Don’t misunderstand me: I’ve been looking forward to this adventure since I was fifteen, but back then, I thought that study abroad would be a semester of running carefree around a city, drinking wine, reading political theory for fun, and showing off my perfect French (because I totally would have perfected it by now). It was a pretty picture I painted for myself, but, two months out, it’s a lot more complicated than that (surprise!). I had plenty of time to mature and grow and learn when I was fifteen, but now that I’m twenty and about to go on the biggest journey of my life (so far), I don’t feel mature, grown, or learned enough to make it across the ocean.

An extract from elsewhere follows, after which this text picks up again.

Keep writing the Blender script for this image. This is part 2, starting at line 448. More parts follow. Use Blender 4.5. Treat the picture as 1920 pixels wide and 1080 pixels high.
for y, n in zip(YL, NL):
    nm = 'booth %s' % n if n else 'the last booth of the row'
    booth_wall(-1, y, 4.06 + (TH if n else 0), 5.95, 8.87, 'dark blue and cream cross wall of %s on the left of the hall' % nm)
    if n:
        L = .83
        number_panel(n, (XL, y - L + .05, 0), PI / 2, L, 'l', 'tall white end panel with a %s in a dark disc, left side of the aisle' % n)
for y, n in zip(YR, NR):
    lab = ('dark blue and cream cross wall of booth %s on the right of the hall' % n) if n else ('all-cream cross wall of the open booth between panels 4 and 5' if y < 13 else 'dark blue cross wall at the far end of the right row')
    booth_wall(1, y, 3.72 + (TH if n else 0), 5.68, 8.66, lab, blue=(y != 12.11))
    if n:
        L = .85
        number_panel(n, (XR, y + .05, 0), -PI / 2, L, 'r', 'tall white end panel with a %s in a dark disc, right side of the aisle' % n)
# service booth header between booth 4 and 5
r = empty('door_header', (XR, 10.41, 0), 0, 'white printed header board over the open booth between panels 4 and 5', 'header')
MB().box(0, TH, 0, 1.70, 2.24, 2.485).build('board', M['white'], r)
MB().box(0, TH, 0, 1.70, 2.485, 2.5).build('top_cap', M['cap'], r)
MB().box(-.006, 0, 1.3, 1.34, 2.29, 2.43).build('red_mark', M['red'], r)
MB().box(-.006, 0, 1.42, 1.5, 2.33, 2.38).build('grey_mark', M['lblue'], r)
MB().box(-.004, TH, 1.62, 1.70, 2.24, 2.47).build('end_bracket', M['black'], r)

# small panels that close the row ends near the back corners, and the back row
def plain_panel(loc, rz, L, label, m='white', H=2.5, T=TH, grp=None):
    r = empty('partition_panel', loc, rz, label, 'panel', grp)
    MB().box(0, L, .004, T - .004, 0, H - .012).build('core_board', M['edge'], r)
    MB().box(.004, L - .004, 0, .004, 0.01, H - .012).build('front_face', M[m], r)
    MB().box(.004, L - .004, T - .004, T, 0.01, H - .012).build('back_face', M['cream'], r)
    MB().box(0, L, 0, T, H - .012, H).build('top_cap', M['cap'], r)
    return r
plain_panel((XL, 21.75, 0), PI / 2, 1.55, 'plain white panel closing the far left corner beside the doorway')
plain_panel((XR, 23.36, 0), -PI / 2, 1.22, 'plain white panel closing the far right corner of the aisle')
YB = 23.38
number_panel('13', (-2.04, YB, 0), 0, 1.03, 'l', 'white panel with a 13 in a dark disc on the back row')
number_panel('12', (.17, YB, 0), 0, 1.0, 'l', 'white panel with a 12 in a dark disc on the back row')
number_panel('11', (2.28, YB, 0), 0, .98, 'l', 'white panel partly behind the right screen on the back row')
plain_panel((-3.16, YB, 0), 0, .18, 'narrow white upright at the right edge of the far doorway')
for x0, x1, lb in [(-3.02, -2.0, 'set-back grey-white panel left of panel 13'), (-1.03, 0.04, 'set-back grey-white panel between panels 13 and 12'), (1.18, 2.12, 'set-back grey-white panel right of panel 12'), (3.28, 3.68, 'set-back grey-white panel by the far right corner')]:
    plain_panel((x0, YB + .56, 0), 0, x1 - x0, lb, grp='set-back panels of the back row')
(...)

Strangely enough, this isn’t my first time living abroad. I spent my summer in Israel, living and working in Jerusalem for two months. I should be able to see going to Paris as a double feature of my summer adventures, right? But I just can’t- even though I’ve been there, and even though my French is passable, it still feels (almost comically) foreign. When I was in Israel, I still had family that I could call if I needed anything. I was still surrounded by a language that was familiar and comforting. I still felt like I was one of them, like living there was natural and as easy as breathing. I can’t even imagine myself being comfortable in Paris yet. I see myself getting lost because I misunderstood someone’s directions or missing an appointment because I mixed up the days of the week.
I have never been truly alone before. I was raised on the idea that family is the most important thing in life. In my family, we are so close that it sometimes scares my friends (“you talk to your mom about that?” “I can’t believe your grandparents know about xyz!”). My whole family knew that going to France was part of my life, my college journey. They’ve encouraged me every step of the way. But that’s the part I never thought about: they’re not coming with me. Yes, I have friends going abroad too, even some to Paris, but it’s not the same as having an extension of yourself be a short flight away. The Atlantic Ocean and the 6-hour time difference cut me off from dependency, and that’s the scariest part. I have to be a real adult with no familiarity to fall back on. No more safety net.
I’m trying to be positive about it, in true Jasmine fashion. Maybe being alone will be liberating. Maybe it will mature, grow, and teach me. Maybe it will be the best choice I ever made because as much as I’m afraid of being alone, I yearn for adventure and discovery. There is so much to see in the world, and even more to learn. Maybe the first thing is learning how to be by myself.
For now, I still have two months. I wonder how I’ll feel then.